Each entry below is to be transcribed exactly.
-*-
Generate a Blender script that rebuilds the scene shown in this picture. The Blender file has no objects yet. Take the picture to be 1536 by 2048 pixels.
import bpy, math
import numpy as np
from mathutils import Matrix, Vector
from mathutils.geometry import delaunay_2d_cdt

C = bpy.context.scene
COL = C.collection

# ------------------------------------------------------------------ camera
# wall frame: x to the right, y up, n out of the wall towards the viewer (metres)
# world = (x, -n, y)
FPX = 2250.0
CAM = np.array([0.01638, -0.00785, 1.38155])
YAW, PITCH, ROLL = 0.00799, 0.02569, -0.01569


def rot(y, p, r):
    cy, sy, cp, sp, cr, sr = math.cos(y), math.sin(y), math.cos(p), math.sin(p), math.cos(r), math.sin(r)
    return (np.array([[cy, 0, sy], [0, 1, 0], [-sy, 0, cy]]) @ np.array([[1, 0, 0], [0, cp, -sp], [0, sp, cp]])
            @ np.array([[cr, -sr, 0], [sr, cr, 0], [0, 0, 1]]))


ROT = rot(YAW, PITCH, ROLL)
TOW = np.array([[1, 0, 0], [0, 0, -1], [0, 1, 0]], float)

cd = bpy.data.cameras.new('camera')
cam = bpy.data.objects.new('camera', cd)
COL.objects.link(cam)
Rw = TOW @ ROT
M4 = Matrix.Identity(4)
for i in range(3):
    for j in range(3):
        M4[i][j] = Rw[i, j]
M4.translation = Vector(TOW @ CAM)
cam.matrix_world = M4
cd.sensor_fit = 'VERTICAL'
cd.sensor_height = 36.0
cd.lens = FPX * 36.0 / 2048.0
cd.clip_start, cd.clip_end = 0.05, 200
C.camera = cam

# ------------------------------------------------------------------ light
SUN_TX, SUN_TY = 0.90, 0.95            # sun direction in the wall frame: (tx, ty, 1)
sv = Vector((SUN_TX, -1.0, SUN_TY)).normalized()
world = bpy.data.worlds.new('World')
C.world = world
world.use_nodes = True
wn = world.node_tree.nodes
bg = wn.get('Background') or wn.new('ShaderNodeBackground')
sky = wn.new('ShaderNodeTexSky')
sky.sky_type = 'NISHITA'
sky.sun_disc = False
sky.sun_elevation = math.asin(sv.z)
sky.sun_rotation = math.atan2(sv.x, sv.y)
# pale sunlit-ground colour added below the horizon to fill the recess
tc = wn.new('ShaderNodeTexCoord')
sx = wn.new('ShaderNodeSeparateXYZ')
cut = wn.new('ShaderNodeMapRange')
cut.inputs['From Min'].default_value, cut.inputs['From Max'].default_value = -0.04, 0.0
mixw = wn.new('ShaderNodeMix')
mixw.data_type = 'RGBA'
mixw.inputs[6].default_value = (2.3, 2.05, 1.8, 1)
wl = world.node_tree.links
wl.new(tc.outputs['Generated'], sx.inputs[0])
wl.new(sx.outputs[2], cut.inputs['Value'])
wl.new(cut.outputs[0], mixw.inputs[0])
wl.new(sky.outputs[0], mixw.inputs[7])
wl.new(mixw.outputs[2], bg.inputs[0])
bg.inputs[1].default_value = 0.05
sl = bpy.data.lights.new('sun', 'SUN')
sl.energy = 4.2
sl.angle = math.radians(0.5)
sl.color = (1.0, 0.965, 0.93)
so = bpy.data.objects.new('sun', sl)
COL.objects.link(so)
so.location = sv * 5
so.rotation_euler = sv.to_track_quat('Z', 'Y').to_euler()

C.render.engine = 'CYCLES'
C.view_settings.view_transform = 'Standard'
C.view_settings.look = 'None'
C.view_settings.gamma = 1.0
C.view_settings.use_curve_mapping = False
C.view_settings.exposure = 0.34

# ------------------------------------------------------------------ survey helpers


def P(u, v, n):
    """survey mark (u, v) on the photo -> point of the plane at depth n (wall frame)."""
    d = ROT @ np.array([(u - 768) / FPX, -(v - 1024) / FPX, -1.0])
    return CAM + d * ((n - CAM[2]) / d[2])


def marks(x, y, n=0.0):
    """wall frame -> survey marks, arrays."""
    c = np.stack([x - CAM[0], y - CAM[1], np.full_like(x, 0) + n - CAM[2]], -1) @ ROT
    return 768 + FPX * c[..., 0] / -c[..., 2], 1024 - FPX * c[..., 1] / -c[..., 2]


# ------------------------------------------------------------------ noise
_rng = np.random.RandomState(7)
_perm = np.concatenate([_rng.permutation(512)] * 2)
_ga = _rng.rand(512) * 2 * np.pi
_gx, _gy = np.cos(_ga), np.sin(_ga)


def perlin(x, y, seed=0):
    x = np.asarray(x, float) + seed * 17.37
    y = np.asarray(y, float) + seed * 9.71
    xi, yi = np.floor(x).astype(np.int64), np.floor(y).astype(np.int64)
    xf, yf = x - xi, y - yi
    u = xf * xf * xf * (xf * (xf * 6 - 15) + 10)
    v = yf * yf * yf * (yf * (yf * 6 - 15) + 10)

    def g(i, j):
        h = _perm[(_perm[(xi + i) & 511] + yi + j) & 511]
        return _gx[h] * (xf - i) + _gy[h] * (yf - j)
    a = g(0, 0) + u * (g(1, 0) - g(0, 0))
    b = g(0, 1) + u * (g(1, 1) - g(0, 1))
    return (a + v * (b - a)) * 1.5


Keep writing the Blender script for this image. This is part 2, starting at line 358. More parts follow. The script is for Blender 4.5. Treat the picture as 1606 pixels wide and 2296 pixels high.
-*-
* [Correct answer]
Generate a Blender script that rebuilds the scene shown in this picture. The Blender file has no objects yet. Take the picture to be 1536 by 2048 pixels.
import bpy, math
import numpy as np
from mathutils import Matrix, Vector
from mathutils.geometry import delaunay_2d_cdt

C = bpy.context.scene
COL = C.collection

# ------------------------------------------------------------------ camera
# wall frame: x to the right, y up, n out of the wall towards the viewer (metres)
# world = (x, -n, y)
FPX = 2250.0
CAM = np.array([0.01638, -0.00785, 1.38155])
YAW, PITCH, ROLL = 0.00799, 0.02569, -0.01569


def rot(y, p, r):
    cy, sy, cp, sp, cr, sr = math.cos(y), math.sin(y), math.cos(p), math.sin(p), math.cos(r), math.sin(r)
    return (np.array([[cy, 0, sy], [0, 1, 0], [-sy, 0, cy]]) @ np.array([[1, 0, 0], [0, cp, -sp], [0, sp, cp]])
            @ np.array([[cr, -sr, 0], [sr, cr, 0], [0, 0, 1]]))


ROT = rot(YAW, PITCH, ROLL)
TOW = np.array([[1, 0, 0], [0, 0, -1], [0, 1, 0]], float)

cd = bpy.data.cameras.new('camera')
cam = bpy.data.objects.new('camera', cd)
COL.objects.link(cam)
Rw = TOW @ ROT
M4 = Matrix.Identity(4)
for i in range(3):
    for j in range(3):
        M4[i][j] = Rw[i, j]
M4.translation = Vector(TOW @ CAM)
cam.matrix_world = M4
cd.sensor_fit = 'VERTICAL'
cd.sensor_height = 36.0
cd.lens = FPX * 36.0 / 2048.0
cd.clip_start, cd.clip_end = 0.05, 200
C.camera = cam

# ------------------------------------------------------------------ light
SUN_TX, SUN_TY = 0.90, 0.95            # sun direction in the wall frame: (tx, ty, 1)
sv = Vector((SUN_TX, -1.0, SUN_TY)).normalized()
world = bpy.data.worlds.new('World')
C.world = world
world.use_nodes = True
wn = world.node_tree.nodes
bg = wn.get('Background') or wn.new('ShaderNodeBackground')
sky = wn.new('ShaderNodeTexSky')
sky.sky_type = 'NISHITA'
sky.sun_disc = False
sky.sun_elevation = math.asin(sv.z)
sky.sun_rotation = math.atan2(sv.x, sv.y)
# pale sunlit-ground colour added below the horizon to fill the recess
tc = wn.new('ShaderNodeTexCoord')
sx = wn.new('ShaderNodeSeparateXYZ')
cut = wn.new('ShaderNodeMapRange')
cut.inputs['From Min'].default_value, cut.inputs['From Max'].default_value = -0.04, 0.0
mixw = wn.new('ShaderNodeMix')
mixw.data_type = 'RGBA'
mixw.inputs[6].default_value = (2.3, 2.05, 1.8, 1)
wl = world.node_tree.links
wl.new(tc.outputs['Generated'], sx.inputs[0])
wl.new(sx.outputs[2], cut.inputs['Value'])
wl.new(cut.outputs[0], mixw.inputs[0])
wl.new(sky.outputs[0], mixw.inputs[7])
wl.new(mixw.outputs[2], bg.inputs[0])
bg.inputs[1].default_value = 0.05
sl = bpy.data.lights.new('sun', 'SUN')
sl.energy = 4.2
sl.angle = math.radians(0.5)
sl.color = (1.0, 0.965, 0.93)
so = bpy.data.objects.new('sun', sl)
COL.objects.link(so)
so.location = sv * 5
so.rotation_euler = sv.to_track_quat('Z', 'Y').to_euler()

C.render.engine = 'CYCLES'
C.view_settings.view_transform = 'Standard'
C.view_settings.look = 'None'
C.view_settings.gamma = 1.0
C.view_settings.use_curve_mapping = False
C.view_settings.exposure = 0.34

# ------------------------------------------------------------------ survey helpers


def P(u, v, n):
    """survey mark (u, v) on the photo -> point of the plane at depth n (wall frame)."""
    d = ROT @ np.array([(u - 768) / FPX, -(v - 1024) / FPX, -1.0])
    return CAM + d * ((n - CAM[2]) / d[2])


def marks(x, y, n=0.0):
    """wall frame -> survey marks, arrays."""
    c = np.stack([x - CAM[0], y - CAM[1], np.full_like(x, 0) + n - CAM[2]], -1) @ ROT
    return 768 + FPX * c[..., 0] / -c[..., 2], 1024 - FPX * c[..., 1] / -c[..., 2]


# ------------------------------------------------------------------ noise
_rng = np.random.RandomState(7)
_perm = np.concatenate([_rng.permutation(512)] * 2)
_ga = _rng.rand(512) * 2 * np.pi
_gx, _gy = np.cos(_ga), np.sin(_ga)


def perlin(x, y, seed=0):
    x = np.asarray(x, float) + seed * 17.37
    y = np.asarray(y, float) + seed * 9.71
    xi, yi = np.floor(x).astype(np.int64), np.floor(y).astype(np.int64)
    xf, yf = x - xi, y - yi
    u = xf * xf * xf * (xf * (xf * 6 - 15) + 10)
    v = yf * yf * yf * (yf * (yf * 6 - 15) + 10)

    def g(i, j):
        h = _perm[(_perm[(xi + i) & 511] + yi + j) & 511]
        return _gx[h] * (xf - i) + _gy[h] * (yf - j)
    a = g(0, 0) + u * (g(1, 0) - g(0, 0))
    b = g(0, 1) + u * (g(1, 1) - g(0, 1))
    return (a + v * (b - a)) * 1.5


Keep writing the Blender script for this image. This is part 2, starting at line 358. More parts follow. The script is for Blender 4.5. Treat the picture as 1606 pixels wide and 2296 pixels high.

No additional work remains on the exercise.